As a person who wouldn’t define himself as at all crunchy, I’ve tried for a long time to figure out what exactly it is about crunchy towns that I’m so attracted to, and I figured it out while watching Richard Linklater’s 1990 film Slacker. I was reminded of how the town it’s set in, Austin, Texas, is one of those places along with San Diego, Portland (Oregon), and Detroit that I’ve seen sizable chunks of people I’ve considered cool at some point in my life flock to. Obviously, Williamsburg and Silver Lake are both on that list, but since they’re in New York and Los Angeles, it’s not like they were hard to find or these overlooked gems.

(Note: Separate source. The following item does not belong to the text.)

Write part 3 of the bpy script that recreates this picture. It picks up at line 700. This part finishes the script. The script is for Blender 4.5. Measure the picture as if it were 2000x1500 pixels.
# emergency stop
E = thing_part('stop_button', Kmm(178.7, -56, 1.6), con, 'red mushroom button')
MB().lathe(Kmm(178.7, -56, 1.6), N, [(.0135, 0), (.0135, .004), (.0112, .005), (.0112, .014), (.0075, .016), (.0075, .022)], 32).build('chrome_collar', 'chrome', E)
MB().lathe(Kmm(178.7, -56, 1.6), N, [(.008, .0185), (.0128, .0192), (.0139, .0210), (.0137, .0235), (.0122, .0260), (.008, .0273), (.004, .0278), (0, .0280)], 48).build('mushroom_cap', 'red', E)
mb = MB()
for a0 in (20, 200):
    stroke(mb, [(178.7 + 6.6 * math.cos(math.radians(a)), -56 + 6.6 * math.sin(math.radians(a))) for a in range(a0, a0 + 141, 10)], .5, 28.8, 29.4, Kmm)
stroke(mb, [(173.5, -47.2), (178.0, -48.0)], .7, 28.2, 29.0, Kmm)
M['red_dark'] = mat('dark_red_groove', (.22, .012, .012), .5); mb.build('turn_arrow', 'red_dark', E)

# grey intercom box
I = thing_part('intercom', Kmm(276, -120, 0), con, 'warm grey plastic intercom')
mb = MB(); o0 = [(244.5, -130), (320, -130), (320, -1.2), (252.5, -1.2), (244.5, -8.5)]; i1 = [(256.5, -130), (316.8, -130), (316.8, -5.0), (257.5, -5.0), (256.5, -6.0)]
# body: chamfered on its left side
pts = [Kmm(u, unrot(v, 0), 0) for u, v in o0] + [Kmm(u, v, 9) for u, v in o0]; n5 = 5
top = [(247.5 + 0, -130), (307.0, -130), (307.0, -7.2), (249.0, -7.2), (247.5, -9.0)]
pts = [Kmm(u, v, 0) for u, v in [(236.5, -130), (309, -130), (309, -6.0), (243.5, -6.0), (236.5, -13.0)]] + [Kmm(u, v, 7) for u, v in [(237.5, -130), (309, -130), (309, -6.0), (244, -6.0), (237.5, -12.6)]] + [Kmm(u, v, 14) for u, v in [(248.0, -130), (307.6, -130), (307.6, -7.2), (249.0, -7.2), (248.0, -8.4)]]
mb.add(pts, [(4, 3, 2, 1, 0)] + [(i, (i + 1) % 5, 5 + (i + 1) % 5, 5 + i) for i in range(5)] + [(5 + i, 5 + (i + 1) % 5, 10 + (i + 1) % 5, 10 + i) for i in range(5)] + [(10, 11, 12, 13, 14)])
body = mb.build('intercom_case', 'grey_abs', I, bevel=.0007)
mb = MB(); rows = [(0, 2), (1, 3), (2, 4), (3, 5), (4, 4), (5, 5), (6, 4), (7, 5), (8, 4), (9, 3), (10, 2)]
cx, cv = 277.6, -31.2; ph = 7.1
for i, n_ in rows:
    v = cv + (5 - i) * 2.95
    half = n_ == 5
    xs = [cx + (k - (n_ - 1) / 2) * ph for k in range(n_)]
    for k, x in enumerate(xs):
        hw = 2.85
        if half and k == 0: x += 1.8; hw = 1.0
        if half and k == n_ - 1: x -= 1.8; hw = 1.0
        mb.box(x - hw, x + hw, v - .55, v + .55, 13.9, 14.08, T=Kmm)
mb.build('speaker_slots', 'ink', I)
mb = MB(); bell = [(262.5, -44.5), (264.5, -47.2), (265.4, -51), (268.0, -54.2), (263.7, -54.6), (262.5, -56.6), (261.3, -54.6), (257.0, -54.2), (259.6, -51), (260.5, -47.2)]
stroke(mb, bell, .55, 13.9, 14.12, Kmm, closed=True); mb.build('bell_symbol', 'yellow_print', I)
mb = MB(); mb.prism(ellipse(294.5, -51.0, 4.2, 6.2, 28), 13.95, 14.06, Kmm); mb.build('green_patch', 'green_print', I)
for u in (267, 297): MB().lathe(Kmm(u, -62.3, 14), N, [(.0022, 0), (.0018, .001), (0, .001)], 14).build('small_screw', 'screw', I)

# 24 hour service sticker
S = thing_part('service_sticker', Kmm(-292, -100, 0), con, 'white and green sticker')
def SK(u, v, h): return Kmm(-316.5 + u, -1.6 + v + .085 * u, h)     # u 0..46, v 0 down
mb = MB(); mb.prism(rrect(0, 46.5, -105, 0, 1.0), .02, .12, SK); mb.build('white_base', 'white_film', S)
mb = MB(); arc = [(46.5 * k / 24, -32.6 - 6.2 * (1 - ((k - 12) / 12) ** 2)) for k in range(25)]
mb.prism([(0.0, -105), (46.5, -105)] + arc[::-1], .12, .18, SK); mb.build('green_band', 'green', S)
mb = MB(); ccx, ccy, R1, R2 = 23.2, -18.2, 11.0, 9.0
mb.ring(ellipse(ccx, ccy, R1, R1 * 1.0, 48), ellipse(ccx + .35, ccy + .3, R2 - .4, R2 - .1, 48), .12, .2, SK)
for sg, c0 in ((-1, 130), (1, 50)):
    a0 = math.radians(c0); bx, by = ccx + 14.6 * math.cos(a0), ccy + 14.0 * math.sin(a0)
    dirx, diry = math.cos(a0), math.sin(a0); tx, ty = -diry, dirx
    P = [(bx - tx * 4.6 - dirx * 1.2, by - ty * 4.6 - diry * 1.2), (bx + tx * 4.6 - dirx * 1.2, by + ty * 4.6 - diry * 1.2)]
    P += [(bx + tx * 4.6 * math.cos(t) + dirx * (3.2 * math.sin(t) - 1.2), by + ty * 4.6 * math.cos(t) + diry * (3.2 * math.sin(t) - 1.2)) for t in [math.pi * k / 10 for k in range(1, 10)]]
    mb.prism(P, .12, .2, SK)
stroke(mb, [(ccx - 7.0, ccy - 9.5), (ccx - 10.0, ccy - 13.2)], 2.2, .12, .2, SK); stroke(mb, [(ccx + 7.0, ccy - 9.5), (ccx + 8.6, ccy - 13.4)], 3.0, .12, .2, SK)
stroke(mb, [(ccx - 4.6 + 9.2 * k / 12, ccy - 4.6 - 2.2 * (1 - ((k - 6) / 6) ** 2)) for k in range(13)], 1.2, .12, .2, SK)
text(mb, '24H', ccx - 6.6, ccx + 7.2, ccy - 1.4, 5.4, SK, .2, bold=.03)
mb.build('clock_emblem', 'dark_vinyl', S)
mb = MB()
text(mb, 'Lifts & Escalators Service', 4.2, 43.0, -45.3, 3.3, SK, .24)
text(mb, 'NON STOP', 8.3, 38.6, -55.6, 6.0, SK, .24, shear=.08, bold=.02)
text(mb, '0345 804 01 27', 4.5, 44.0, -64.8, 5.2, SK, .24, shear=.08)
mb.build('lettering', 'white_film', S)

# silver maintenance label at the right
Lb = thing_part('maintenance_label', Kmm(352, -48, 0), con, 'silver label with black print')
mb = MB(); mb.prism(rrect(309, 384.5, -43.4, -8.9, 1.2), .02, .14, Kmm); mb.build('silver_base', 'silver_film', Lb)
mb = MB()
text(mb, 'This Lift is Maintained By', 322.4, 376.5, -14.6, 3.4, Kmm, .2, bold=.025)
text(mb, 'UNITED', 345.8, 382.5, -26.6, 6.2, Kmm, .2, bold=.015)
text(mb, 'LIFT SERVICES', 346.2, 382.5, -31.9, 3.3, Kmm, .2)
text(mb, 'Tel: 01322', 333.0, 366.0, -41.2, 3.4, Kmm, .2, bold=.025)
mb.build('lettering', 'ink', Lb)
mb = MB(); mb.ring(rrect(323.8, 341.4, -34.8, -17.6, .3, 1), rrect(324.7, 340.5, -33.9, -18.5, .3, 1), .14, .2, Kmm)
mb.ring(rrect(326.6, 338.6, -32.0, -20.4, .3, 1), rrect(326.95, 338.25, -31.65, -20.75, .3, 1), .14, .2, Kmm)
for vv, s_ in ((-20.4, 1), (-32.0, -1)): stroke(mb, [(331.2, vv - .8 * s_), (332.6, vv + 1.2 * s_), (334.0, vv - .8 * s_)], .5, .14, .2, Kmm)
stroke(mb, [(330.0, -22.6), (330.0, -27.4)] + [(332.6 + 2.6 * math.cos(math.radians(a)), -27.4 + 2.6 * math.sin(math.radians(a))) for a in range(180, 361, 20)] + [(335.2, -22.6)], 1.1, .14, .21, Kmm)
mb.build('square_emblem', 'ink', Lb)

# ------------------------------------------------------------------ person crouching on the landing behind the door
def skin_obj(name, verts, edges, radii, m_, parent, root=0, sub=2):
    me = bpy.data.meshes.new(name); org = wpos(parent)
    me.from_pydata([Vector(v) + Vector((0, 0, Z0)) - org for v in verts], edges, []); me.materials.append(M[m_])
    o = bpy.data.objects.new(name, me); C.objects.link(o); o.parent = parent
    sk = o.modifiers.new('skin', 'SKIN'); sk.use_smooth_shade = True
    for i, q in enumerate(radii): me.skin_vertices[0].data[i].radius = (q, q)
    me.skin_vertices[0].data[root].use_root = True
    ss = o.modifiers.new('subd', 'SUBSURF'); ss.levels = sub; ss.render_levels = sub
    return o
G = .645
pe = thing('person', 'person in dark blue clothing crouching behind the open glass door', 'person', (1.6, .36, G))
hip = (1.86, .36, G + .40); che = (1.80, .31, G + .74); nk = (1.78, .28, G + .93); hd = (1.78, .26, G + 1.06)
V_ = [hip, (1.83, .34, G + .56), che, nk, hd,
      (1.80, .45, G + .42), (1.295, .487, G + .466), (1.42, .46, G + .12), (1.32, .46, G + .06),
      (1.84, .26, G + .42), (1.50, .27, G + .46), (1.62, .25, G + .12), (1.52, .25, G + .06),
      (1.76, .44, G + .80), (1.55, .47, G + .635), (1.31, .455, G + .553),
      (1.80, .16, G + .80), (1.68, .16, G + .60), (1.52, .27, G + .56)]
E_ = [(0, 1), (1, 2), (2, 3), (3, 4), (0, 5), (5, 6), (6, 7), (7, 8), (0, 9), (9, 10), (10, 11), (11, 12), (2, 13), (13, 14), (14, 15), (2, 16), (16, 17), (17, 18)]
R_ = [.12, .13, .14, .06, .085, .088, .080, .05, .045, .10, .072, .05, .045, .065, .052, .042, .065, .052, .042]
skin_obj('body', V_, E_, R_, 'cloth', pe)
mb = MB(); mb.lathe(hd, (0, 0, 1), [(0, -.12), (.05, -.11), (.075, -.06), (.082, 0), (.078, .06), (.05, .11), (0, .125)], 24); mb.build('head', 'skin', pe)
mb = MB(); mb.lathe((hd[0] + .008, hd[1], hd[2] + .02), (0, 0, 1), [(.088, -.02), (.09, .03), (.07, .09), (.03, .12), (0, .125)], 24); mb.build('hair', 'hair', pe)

But for a time, Austin had this feel of “the next Seattle,” a term I despise but am old enough to have heard used plenty of times that it’s still stuck in my head as an indicator of “This place will be ruined ASAP.” It was where people went to start bands, make art, play SXSW, sit on porches drinking Lone Star and not worrying about having to pay too much rent, and, be “weird” as the city’s tagline likes to boast. And man, it was pretty fun…until it wasn’t. Friends started getting priced out, SXSW turned into some big corporate wank fest and not a fun time discovering new bands, and the tech bros started moving in. The whole area feels like it’s becoming Elonland. I don’t want to go anywhere populated with people who like complaining about “woke culture” and who think Cybertrucks look cool.
But watching Slacker made me realize something: Austin was never quite crunchy. I mean, it definitely had crunch. A place that could serve as homebase for both Willie Nelson and Butthole Surfers certainly had something special going on. But I think for a place to truly be crunchy, it needs to be in a colder climate, and I think the town itself needs to be older and full of older buildings. Austin was incorporated in 1839, so it’s old, but I mean Revolutionary War-era old. There’s just something about a place that hasn’t totally buffed out the fact that it’s 250 years or older that adds to the crunchiness. The best crunchy towns are along the East Coast, and I hope they’re around forever.
Bring back the crunch! Give us ALL the crunch. Spread the crunch around. And yes, what a tote!
As a native of Austin and a former resident of Madison and Olympia, I think you're right about Austin not being truly "crunchy." This sounds like a cousin of my lifelong complaint about people who call Austin "not really part of Texas." (People who say that usually haven't spent very long here or have managed to confine themselves to one or two neighborhoods near campus.) Asheville is great. My brother owns a bookstore and coffee shop there (Daymoon). Every time I visit him, I have this moment where I want to move there. Then I remember that I love my hometown with all its contradictions. But still, the pull of a smaller town with four actual seasons is strong.